On October 27, 2020, Amy Coney Barrett was sworn in as the third and most recent of President Trump’s nominations to the Supreme Court, joining Justices Kavanaugh and Gorsuch. The “new” Supreme Court is decidedly conservative, led by Chief Justice Roberts, Justices Alito and Thomas, and now Kavanaugh, Gorsuch, and Barrett, joining the other three Justices, Sotomayor, Breyer, and Kagan, who are generally considered judicially liberal.
The conservatives and liberals, however, got together and unanimously decided perhaps the Court’s most important First Amendment signage case on June 15, 2015 in Reed vs Town of Gilbert. The majority opinion, written by Justice Thomas and joined by Chief Justice Roberts, Justices Alito and Sotomayor, along with former Justices Scalia and Kennedy, held the Town of Gilbert’s regulations on Pastor Reed’s temporary signs advertising his church’s religious services were content-based restrictions on free speech that failed to survive strict scrutiny, thereby invalidating the regulations under the First Amendment.

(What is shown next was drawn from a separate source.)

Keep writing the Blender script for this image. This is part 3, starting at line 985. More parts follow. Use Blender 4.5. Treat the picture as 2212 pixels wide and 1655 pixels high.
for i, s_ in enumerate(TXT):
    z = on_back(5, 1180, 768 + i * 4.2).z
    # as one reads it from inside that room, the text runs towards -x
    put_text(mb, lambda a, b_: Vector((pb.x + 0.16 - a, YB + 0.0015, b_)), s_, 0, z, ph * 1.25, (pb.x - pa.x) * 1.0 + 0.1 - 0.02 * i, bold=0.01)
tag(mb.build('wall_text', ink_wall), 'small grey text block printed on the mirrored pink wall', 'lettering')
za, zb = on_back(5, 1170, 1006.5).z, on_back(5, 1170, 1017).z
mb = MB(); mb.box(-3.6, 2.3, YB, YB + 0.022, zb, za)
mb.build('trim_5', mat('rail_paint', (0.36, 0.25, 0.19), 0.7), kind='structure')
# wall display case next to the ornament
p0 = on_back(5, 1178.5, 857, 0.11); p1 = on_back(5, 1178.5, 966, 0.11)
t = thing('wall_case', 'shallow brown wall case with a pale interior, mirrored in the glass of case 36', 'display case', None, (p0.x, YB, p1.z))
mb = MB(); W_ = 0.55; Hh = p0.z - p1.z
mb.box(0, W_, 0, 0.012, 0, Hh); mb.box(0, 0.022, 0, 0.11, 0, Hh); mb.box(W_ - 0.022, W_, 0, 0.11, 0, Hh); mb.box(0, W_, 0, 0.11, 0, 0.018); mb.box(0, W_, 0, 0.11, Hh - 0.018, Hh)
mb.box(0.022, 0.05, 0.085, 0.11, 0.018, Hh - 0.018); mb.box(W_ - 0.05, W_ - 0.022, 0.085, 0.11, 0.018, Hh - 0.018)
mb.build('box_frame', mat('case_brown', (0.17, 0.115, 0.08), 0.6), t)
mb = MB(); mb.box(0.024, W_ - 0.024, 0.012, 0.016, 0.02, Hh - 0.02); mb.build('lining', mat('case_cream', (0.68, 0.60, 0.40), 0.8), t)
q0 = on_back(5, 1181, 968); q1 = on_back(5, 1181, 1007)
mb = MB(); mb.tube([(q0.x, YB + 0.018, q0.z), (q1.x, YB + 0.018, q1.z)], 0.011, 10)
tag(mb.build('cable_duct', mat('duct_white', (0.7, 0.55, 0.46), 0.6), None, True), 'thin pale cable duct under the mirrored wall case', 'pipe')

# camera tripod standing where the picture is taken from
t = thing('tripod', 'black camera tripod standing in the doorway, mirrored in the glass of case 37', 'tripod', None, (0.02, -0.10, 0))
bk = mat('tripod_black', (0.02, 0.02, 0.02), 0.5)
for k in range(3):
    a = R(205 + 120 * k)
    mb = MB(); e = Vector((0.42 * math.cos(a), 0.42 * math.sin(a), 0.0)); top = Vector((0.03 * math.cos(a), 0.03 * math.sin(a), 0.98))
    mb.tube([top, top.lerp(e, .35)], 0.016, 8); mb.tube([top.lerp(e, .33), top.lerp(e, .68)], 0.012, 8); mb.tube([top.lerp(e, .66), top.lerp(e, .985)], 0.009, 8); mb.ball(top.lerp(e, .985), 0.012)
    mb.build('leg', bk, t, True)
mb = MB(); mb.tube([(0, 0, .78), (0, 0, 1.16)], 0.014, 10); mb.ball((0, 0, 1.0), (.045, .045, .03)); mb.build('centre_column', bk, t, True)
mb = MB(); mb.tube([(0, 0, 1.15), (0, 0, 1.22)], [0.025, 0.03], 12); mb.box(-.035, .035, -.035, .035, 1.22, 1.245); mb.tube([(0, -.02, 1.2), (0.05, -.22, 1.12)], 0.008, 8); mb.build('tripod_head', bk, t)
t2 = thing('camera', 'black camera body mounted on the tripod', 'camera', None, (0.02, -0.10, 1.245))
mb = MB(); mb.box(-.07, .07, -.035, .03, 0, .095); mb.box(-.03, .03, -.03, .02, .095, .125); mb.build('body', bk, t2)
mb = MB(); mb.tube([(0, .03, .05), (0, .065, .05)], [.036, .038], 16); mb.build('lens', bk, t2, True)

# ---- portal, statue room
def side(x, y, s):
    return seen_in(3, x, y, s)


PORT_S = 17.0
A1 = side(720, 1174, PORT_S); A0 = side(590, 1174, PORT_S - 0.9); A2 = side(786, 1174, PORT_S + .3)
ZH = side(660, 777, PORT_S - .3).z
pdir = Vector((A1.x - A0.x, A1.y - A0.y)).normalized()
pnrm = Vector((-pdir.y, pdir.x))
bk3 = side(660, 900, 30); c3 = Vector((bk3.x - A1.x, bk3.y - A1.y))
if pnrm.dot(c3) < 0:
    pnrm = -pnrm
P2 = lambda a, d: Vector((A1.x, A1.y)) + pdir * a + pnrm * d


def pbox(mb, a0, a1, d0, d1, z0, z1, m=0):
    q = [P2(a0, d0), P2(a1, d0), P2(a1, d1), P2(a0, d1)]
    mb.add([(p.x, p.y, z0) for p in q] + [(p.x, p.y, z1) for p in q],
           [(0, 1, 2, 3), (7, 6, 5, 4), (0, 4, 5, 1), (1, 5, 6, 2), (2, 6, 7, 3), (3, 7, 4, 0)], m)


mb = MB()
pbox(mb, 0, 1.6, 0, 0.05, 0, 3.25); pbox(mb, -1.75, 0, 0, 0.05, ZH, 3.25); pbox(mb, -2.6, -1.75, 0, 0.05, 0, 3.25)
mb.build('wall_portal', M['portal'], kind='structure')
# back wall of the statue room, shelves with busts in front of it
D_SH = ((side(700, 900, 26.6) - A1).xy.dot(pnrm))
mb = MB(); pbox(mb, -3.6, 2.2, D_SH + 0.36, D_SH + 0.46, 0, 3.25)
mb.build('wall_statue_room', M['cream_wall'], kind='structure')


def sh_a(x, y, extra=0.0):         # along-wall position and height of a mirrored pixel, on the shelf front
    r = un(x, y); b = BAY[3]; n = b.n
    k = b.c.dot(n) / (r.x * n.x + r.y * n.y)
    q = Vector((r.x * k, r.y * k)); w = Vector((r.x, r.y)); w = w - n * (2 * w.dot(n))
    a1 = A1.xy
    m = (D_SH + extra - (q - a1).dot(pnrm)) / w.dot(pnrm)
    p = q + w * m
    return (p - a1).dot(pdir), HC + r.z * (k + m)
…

President Trump’s nominees were not on the Court and did not participate in the Reed vs Town of Gilbert opinion. However, Justices Kavanaugh and Gorsuch participated and even wrote opinions in the Court’s next major First Amendment case, Barr vs American Association of Political Consultants, decided on July 6, 2020. In another decision where all nine Justices agreed on the judgment, Justice Kavanaugh wrote the majority opinion, holding that the Telephone Consumer Protection Act, which generally prohibits all robocalls to cell phones, except those made solely to collect a debt owed to the U.S. Government, was a content-based speech regulation failing to withstand strict scrutiny, and it therefore violated the First Amendment.
The judicial philosophy of Justice Barrett has been described as “originalist” or “textualist,” in the mold of her mentor Justice Scalia, as she explained during her nomination ceremony in the Rose Garden: “I clerked for Justice Scalia more than 20 years ago, but the lessons I learned still resonate. His judicial philosophy is mine too: a judge must apply the law as written. Judges are not policymakers, and they must be resolute in setting aside any policy views they might hold.” Judge Barrett joined the U.S. Court of Appeals for the Seventh Circuit on November 2, 2017, and while apparently not writing any major opinions on signage, she authored or joined several First Amendment opinions while on the Seventh Circuit that generally followed her conservative approach, including Acevedo vs Cook County Officers Electoral Board, Lett vs City of Chicago, Adams vs Board of Education of Harvey, and Smadi vs True. It is likely, therefore, that Justice Barrett will continue to apply these judicial principles, making her at least the sixth Justice on the new Court to find content-based restrictions on free speech subject to strict scrutiny and in violation of the First Amendment.
This Supreme Court continued to demonstrate its protection of the Free Speech Clause as recently as June 23, 2021, when it issued its decision in Mahanoy Area School District vs Levy. On an 8 to 1 vote, the Supreme Court ruled that a Pennsylvania school district had violated the First Amendment by punishing a student for vulgar social media messages sent while she was not on school grounds. The case represents the first time in more than 50 years that a high school student won a free-speech case in the Supreme Court, and emphasizes that courts should be skeptical of efforts to constrain off-campus speech. It is also, perhaps, a signal that the Supreme Court is scrutinizing alleged First Amendment violations, including those arising from content-based sign regulations.
While the majority of cases where the Supreme grants certioriari are reversed on appeal, the last several First Amendment cases to come before it have been affirmed. Therefore, coupled with this New Court’s conservative interpretation of the First Amendment and limits on government regulation, maybe the City of Austin should have been more careful what it asks for in appealing to the Supreme Court.